Lithium-rich layered materials, Li1+xM1−xO2 (M = Mn, Ni, Co), have been under intense investigation as high-performance cathode materials for lithium ion batteries due to their high discharge capacity, low cost and environmental benignity. Unfortunately, the practical uses of these oxides have so far been hindered by their severe capacity and voltage fading during high voltage cycling (>4.5 V vs. Li/Li+). In an attempt to overcome these problems, herein, a novel lithium-rich Li1.14[Mn0.60Ni0.25Co0.15]0.86O2 microsphere with heterogeneous distribution in the composition has been reasonably designed and successfully synthesized via a co-precipitation method. The chemical composition in the spherical particle is gradually altered by increasing the Mn concentration while reducing the Co content from the particle center to the outer layer. At the same time, the Ni content remains almost constant throughout the particle.
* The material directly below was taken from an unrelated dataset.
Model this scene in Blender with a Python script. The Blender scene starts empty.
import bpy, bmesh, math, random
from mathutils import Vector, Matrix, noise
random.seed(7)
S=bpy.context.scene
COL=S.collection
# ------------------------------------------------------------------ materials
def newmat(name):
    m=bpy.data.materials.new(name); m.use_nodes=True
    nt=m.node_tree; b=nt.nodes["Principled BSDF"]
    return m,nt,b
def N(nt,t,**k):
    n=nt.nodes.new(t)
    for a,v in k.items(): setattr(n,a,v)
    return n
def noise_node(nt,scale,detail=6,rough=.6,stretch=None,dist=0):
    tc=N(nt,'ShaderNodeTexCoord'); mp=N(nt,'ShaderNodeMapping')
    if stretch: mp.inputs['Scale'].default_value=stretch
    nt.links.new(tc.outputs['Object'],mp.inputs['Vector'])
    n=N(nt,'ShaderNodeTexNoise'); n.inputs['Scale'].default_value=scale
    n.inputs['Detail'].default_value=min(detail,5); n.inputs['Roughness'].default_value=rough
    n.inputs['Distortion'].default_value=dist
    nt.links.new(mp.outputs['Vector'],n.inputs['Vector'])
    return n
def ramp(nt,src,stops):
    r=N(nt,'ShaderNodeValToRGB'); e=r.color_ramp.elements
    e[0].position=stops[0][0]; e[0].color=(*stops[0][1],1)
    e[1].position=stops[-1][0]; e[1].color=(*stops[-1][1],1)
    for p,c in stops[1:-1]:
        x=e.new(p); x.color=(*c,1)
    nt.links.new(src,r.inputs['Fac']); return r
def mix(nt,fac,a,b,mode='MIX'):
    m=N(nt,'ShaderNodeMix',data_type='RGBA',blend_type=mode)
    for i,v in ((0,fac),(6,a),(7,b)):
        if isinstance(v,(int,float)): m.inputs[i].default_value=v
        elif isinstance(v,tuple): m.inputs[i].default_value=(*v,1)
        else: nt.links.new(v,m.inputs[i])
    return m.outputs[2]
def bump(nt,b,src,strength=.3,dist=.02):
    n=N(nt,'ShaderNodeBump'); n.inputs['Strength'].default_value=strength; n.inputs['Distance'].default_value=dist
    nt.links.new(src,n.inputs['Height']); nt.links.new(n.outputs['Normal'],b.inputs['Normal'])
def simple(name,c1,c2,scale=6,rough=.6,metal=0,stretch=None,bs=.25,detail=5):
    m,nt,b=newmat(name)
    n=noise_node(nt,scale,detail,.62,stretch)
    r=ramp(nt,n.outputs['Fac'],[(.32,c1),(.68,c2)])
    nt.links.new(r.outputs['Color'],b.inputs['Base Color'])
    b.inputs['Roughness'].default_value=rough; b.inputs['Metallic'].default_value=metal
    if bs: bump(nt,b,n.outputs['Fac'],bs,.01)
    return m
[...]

The coin cell with the heterogeneous cathode material delivers a high discharge capacity of over 230 mA h g−1 between 2.0 V and 4.6 V, and shows excellent cyclic stability due to the continuous increase of the stable tetravalent Mn towards the outer surface of the spherical particles, corresponding to 93.8% capacity retention after 200 cycles at 0.5 C. More importantly, the as-prepared material exhibits a significantly lower discharge voltage decay compared with conventional materials, which may mainly be ascribed to the suppression of the layered-to-spinel transformation in the Co-rich/Mn-depleted regions of the spherical particle. The capacity and voltage fading of the lithium-rich layered material are simultaneously suppressed by the special architecturual design, and the results here will shed light on developing cathode materials with special structures and superior electrochemical properties for high-performance lithium ion batteries.